L'extension du programme de meurtre par drone à la Syrie est une escalade de plus de l'intervention par Washington en Syrie, qui a transformé le pays en champ de massacres et détruit son économie et ses infrastructures. La moitié de sa population a dû fuir leurs maisons, et des millions de Syriens ont dû se réfugier à travers le Moyen Orient et en Europe.
La Syrie rejoint donc une liste de pays où Washington pratique l'assassinat par drone qui comprend le Pakistan, le Yémen, la Somalie, la Libye, l'Afghanistan, et l'Irak. La référence du Post aux « autres conflits » souligne que l'expansion planifiée par le Pentagone de sa flotte de drones (le nombre de missions doit monter d'environ 50 pour cent sur les quatre prochaines années) doit servir à élargir la portion du globe touchée par ces meurtres illégaux, avec tous les massacres et la terreur contre les populations civiles qui s'ensuivent.
Les attaques par drone CIA-JSOC ne sont qu'une petite fraction des 2.450 frappes aériennes menées par le Pentagone cette année. Cette campagne publique n'a eu que peu d'effet pour déloger l'EI des larges sections du territoire syrien ou irakien qu'il contrôle.

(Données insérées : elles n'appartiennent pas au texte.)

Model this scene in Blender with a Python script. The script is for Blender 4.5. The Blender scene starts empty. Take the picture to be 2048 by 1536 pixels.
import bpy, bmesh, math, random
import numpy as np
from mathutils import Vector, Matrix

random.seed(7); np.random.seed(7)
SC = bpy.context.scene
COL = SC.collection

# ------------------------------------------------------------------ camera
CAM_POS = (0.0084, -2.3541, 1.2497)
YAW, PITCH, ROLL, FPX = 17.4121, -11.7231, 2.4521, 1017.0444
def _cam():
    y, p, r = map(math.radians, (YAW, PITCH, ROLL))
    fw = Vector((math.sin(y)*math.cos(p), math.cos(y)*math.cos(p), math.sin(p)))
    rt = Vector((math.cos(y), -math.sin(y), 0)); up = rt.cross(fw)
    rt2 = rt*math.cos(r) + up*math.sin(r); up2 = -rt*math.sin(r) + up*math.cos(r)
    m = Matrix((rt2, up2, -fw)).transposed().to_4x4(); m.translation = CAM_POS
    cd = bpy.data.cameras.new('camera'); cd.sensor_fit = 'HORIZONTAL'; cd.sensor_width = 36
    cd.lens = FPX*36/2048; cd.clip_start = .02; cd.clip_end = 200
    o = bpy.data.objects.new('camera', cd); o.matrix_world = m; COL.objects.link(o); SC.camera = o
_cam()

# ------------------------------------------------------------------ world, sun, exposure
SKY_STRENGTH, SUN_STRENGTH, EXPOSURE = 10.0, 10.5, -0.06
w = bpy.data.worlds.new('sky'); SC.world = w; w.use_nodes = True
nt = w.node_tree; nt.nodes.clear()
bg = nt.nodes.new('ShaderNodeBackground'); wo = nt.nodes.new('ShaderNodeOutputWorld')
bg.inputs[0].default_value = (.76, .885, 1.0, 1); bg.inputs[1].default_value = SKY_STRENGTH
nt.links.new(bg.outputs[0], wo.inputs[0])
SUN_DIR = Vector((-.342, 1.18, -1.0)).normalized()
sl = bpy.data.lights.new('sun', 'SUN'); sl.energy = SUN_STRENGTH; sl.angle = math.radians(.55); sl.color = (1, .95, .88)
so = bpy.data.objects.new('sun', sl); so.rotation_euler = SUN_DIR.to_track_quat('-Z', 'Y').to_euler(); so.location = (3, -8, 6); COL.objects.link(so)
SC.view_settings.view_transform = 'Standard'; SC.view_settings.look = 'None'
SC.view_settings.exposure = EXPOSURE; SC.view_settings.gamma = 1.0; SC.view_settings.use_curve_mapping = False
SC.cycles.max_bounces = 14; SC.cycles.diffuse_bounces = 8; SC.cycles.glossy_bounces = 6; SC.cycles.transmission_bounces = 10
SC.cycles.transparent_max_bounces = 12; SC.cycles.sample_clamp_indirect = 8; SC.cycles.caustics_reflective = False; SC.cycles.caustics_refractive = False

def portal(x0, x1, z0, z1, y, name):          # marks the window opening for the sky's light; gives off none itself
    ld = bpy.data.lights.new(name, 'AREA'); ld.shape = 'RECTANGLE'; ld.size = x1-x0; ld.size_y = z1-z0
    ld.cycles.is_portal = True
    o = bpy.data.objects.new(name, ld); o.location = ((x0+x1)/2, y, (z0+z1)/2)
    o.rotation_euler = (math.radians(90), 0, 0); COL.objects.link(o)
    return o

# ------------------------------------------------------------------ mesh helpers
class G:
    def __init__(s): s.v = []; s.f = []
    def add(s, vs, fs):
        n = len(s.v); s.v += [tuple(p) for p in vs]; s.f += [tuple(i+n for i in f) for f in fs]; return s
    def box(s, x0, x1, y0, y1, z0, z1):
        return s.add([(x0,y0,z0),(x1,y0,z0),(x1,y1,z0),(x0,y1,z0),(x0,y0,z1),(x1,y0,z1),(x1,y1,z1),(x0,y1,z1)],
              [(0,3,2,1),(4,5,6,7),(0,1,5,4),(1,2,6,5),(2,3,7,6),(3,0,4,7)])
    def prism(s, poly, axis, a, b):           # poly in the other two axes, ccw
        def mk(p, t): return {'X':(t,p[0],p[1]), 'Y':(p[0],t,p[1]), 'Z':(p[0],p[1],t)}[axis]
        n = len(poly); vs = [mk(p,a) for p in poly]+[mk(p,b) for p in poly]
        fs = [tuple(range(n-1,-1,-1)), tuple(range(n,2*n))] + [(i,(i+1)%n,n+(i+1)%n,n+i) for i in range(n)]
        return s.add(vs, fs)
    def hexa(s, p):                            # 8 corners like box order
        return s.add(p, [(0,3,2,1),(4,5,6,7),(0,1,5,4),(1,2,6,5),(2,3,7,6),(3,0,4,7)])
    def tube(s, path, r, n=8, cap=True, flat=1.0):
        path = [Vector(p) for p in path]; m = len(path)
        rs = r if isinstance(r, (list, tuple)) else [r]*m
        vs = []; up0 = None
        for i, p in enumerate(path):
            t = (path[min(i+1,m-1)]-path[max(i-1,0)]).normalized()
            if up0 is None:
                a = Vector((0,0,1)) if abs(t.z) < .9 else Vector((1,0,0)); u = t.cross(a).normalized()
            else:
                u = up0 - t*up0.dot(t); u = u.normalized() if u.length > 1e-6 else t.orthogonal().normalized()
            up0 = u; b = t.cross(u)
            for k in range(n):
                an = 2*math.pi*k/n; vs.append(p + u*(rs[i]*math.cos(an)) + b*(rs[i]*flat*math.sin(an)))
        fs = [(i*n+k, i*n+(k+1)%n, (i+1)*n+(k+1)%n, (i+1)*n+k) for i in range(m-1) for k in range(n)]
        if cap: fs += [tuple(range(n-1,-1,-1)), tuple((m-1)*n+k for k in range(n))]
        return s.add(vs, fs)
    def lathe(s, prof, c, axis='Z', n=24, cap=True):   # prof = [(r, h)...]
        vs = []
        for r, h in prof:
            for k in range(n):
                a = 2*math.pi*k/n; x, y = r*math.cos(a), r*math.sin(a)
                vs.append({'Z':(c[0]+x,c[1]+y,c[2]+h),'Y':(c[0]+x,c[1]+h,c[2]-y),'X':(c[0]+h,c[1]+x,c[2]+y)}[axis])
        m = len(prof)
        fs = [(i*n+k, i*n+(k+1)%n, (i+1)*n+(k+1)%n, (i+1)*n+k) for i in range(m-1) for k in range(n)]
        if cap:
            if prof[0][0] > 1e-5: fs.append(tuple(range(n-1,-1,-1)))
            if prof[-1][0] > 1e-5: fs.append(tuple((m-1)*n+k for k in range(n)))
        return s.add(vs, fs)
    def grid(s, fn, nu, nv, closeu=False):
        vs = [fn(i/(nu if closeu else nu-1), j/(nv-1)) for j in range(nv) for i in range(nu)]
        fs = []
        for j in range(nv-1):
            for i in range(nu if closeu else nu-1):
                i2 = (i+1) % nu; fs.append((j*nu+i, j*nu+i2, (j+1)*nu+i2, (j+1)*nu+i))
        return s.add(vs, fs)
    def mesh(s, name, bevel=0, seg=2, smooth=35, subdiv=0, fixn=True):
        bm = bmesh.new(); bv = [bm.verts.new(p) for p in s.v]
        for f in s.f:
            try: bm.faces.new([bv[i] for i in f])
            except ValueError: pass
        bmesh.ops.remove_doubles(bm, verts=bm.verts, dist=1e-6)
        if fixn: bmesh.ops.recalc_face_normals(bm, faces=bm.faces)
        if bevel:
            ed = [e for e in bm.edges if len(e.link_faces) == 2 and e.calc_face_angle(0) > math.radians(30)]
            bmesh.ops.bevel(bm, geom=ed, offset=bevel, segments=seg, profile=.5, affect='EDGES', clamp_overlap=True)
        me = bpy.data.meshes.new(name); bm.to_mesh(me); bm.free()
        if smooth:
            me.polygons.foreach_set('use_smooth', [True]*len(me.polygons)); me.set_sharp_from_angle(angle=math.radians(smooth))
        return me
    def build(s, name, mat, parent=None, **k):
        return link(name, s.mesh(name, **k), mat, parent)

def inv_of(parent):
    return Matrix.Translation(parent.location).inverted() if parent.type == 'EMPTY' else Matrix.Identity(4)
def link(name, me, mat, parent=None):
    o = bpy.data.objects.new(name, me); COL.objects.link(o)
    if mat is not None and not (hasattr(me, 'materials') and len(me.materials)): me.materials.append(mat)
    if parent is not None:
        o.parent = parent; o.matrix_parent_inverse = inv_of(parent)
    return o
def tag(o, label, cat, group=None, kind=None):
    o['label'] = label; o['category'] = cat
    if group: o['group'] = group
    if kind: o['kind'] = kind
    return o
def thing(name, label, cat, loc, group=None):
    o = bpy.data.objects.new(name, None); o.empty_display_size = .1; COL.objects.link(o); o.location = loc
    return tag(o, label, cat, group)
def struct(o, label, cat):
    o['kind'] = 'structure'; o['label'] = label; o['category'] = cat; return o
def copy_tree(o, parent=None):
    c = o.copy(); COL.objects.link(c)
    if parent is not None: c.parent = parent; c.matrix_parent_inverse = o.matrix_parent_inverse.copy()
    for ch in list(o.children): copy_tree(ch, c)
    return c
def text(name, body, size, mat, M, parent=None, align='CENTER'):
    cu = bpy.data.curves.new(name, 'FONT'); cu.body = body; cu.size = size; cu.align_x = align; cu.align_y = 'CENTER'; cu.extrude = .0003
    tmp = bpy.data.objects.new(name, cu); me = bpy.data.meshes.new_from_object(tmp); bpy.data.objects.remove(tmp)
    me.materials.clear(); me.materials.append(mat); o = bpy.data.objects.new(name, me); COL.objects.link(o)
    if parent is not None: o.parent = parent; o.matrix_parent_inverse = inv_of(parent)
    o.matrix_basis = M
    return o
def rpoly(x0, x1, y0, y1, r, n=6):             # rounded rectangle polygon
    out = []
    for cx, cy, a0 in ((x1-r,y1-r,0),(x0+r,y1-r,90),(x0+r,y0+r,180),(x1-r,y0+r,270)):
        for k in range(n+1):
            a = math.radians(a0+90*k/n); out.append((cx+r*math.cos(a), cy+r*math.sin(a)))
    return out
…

Les opérations CIA-JSOC semblent avoir une autre fonction, peut-être liée à une fonction antérieure de la CIA, qui était de diriger des armes et des vivres aux « rebelles » en Syrie, c'est-à-dire les milices islamistes sunnites qui servaient de forces par procuration à l'OTAN, à l'Arabie saoudite, et à d'autres monarchies réactionnaires du Golfe persique qui voulaient renverser le président syrien Bachar al-Assad.
Une campagne victorieuse d'assassinats contre des « cibles à haute valeur » de l'EI décapiterait le groupe islamiste, ce qui permettrait éventuellement à un nouveau front jugé plus acceptable par la CIA de reprendre les combattants de l'EI, que Washington pourraient alors armer.